When I recall moments of being abandoned whether emotionally or physically by my family, ex-partner,  or other beloveds in my life, I close my eyes and can feel instantly, the sensation of trauma spinning circles within my abdomen, as if my insides are being wrung like a towel. It doesn't feel good, yet at this point, I know it's momentary so I stay with it, breathe deeply, and then it passes, like all things in life. 

As I grow intimate with my own body, I become more amazed by her and what she teaches me. My body is no longer this thing I have to just feed and train and make fit. Western society socializes us to identify "the self" as our minds primarily - our personalities, values, beliefs, and ideas. Thus, our body becomes this separate thing that we have just to aid our psyche. So we tend to treat it like shit. We starve it, we poison it, we push it like crazy, and we frequently ignore what it tells us. Over the past year, I've done the difficult yet liberating work to decolonize this narrow belief about the mind-body separation. I see my body differently. I treat her gently. I listen to her. 

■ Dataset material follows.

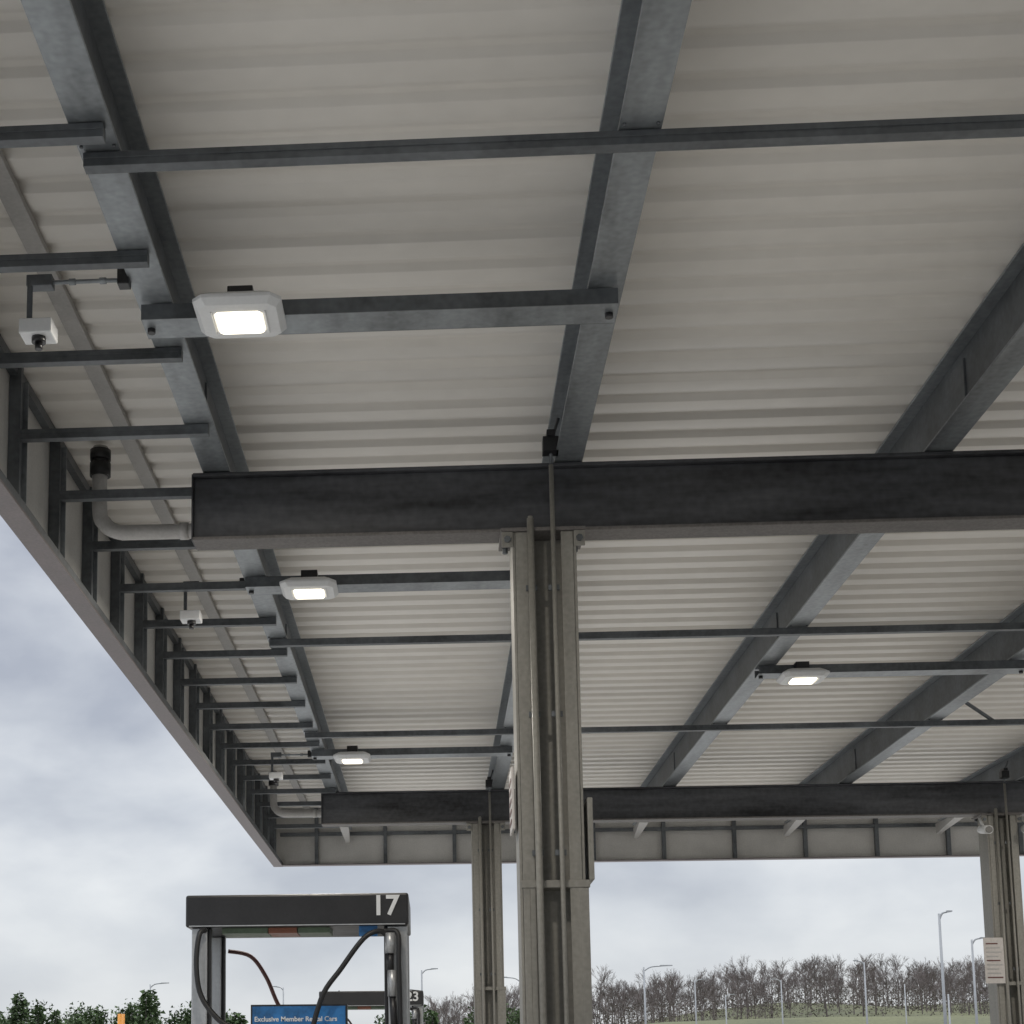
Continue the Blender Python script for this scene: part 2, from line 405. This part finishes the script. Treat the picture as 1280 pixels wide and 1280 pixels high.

When people walk away from you, let them walk. Let them go. 

I think about my body in these moments when people have left. How the sharp sensations in my stomach were cruelly ignored. How disconnection from the pain kept me from accepting the truth. In my mind, I was completely gripped by my fears and attachments and stories. Instead of letting them walk away, I would hang on as tight as I could or I would keep myself numb and dissociate when they did. I would blame myself that they wanted to leave. I would spend all my might and energy trying to convince them otherwise. That I was worth loving. That I would try harder. That things would be good. 

When people walk away from you, let them walk. Let them go. 

Now, when someone walks away, it still hurts, quite deeply. But instead of ignoring my body's response to it, I allow curiosity to arise. I open myself to the spinning circles in my stomach. I let the physical sensation run its full course. I notice the stories float in and out of my mind like film scenes scrolling by. I witness the tenacious part of me, feeling myself still wanting to convince, but I know better now. 

Finally, I've learned to let them walk. I let them go. 

I turn inwards to Truc, my little person, and I tell her this. 

It's okay. It's not your fault. They walked away because something within them kept them from staying. Something kept them on the shores. You can't help them swim towards deeper waters. To heal. To see truth. To allow possibility. To love themselves. In letting go, you get to choose you. Trust and release. What's meant for you will know and will be.